* _Directions_
Keep only the lines from the top of the listing through the one with "from mathutils import Vector", and reproduce them unaltered.
• • • • • • •
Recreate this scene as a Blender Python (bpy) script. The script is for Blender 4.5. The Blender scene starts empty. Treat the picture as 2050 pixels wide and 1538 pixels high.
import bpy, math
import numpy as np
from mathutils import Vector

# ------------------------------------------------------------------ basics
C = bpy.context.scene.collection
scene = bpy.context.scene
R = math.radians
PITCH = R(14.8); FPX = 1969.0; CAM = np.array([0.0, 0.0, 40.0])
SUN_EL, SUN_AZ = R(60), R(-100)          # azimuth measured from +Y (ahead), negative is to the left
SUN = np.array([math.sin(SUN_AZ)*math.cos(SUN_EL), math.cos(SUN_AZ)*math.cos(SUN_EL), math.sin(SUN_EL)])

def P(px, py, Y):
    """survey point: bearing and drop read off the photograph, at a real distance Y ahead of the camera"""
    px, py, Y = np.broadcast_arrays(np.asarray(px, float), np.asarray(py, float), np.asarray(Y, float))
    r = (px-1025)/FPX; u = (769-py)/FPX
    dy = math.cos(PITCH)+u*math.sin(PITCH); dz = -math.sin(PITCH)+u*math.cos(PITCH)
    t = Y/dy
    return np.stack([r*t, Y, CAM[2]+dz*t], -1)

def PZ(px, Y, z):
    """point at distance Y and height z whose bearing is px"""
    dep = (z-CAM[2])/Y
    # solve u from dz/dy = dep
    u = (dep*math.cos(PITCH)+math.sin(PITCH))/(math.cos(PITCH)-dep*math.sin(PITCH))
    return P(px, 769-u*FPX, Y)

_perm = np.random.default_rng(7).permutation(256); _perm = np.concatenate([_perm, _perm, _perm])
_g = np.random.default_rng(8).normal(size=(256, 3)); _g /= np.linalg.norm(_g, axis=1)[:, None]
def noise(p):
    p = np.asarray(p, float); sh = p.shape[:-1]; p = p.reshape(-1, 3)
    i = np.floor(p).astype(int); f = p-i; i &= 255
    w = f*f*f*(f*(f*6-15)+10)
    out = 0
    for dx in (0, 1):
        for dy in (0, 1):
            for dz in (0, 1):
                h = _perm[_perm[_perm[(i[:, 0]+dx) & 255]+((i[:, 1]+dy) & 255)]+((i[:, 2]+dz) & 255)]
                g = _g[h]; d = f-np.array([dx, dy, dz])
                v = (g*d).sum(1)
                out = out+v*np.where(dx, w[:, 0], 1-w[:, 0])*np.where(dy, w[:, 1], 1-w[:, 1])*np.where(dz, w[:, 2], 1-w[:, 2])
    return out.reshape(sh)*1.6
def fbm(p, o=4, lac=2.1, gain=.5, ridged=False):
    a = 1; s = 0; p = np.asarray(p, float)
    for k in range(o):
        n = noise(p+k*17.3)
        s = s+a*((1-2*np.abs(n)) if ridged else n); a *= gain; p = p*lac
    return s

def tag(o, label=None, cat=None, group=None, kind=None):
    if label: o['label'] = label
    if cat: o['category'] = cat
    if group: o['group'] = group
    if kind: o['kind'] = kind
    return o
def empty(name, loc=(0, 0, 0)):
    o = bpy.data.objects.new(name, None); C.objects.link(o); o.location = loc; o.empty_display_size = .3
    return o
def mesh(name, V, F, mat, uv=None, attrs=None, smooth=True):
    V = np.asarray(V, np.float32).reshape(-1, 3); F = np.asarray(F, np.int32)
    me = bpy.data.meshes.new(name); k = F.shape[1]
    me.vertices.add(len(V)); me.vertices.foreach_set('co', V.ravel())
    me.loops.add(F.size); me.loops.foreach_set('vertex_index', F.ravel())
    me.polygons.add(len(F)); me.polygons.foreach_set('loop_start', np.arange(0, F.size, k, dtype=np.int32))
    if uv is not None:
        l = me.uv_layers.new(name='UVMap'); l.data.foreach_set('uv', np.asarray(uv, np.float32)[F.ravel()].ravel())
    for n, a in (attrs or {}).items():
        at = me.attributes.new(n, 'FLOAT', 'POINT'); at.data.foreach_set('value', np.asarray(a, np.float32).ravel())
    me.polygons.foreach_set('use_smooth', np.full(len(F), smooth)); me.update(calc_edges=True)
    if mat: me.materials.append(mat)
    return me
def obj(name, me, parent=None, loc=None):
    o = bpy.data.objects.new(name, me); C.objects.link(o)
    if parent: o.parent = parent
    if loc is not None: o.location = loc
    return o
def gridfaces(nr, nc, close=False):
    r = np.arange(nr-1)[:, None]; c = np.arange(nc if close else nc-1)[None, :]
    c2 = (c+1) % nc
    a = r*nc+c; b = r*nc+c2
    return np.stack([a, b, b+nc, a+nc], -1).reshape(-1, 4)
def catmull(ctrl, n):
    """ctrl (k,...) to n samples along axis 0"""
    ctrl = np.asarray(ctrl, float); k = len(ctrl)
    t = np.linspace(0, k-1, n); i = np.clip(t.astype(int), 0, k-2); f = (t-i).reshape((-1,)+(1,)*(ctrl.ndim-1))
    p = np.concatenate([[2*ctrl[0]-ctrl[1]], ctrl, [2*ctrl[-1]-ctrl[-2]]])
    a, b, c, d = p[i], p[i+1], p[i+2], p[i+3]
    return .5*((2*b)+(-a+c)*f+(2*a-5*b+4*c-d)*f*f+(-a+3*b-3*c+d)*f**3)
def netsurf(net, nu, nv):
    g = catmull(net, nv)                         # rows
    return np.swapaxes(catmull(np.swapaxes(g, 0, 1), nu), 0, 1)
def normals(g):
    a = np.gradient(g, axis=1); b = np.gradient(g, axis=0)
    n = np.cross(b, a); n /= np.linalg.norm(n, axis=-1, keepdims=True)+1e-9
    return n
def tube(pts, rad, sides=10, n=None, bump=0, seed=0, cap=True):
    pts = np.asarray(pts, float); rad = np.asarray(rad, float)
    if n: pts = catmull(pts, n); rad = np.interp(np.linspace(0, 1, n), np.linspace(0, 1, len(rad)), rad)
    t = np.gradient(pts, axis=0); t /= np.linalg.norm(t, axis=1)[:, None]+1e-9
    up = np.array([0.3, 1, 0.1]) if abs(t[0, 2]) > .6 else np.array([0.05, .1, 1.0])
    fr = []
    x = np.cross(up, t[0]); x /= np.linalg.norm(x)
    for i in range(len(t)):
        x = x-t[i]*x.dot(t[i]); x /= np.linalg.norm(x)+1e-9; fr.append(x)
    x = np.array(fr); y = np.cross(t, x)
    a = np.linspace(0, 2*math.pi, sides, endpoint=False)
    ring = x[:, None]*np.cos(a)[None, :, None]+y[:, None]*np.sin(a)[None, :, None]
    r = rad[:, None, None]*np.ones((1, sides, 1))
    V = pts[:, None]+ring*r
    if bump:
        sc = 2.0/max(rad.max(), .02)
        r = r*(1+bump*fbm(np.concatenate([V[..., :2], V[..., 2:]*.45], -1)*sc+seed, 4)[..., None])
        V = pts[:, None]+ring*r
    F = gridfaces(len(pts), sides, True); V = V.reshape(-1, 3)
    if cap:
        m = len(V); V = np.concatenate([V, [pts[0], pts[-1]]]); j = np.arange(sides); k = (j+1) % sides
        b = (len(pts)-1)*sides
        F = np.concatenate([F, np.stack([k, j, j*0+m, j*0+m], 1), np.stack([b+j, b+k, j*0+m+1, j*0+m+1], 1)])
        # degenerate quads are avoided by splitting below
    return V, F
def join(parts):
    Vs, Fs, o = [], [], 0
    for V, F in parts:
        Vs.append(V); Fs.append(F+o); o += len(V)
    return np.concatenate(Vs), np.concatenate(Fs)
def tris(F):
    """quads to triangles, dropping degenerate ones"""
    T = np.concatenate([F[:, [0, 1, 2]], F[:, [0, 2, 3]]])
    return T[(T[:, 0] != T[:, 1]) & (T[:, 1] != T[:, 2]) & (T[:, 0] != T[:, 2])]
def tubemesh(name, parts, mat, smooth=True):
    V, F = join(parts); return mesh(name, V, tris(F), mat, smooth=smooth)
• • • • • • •
* _Reply_
Recreate this scene as a Blender Python (bpy) script. The script is for Blender 4.5. The Blender scene starts empty. Treat the picture as 2050 pixels wide and 1538 pixels high.
import bpy, math
import numpy as np
from mathutils import Vector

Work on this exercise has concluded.